_CHALLENGE_
Lines that include the word "picture" are the ones to copy.

_COLLECTED DATA_
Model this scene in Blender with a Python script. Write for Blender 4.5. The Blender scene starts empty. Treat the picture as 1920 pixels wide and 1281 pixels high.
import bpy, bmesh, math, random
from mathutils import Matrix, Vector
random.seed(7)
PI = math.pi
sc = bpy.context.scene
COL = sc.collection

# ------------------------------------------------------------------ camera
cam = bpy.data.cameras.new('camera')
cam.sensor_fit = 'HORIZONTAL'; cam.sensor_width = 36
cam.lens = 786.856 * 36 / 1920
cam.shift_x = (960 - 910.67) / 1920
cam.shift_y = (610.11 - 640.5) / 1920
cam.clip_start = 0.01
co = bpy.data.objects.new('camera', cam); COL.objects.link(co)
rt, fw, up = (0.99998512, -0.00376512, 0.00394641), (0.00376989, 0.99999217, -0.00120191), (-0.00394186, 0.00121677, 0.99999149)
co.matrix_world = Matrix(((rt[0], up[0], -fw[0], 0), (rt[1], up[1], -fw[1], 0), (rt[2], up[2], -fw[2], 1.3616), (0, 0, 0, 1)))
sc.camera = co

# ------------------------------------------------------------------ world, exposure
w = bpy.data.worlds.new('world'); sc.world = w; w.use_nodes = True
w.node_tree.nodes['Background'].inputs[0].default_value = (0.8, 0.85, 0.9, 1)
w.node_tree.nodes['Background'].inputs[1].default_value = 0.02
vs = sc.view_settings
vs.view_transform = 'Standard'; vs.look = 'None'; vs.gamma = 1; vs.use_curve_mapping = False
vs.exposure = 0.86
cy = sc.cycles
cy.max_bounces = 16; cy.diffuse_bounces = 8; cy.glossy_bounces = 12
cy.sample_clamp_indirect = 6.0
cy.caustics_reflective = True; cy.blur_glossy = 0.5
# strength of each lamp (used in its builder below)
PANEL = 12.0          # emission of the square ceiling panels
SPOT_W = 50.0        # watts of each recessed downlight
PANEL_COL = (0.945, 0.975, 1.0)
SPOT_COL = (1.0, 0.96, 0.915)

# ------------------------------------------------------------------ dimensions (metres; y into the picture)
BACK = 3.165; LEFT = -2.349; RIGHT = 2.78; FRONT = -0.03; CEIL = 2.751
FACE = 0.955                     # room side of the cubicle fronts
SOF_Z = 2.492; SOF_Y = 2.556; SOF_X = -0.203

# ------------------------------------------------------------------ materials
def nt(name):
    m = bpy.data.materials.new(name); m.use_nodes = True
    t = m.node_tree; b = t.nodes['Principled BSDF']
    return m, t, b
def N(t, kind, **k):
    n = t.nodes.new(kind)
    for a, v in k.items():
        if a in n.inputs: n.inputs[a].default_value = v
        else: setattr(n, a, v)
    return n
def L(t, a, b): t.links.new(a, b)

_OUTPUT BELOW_
Model this scene in Blender with a Python script. Write for Blender 4.5. The Blender scene starts empty. Treat the picture as 1920 pixels wide and 1281 pixels high.
# ------------------------------------------------------------------ dimensions (metres; y into the picture)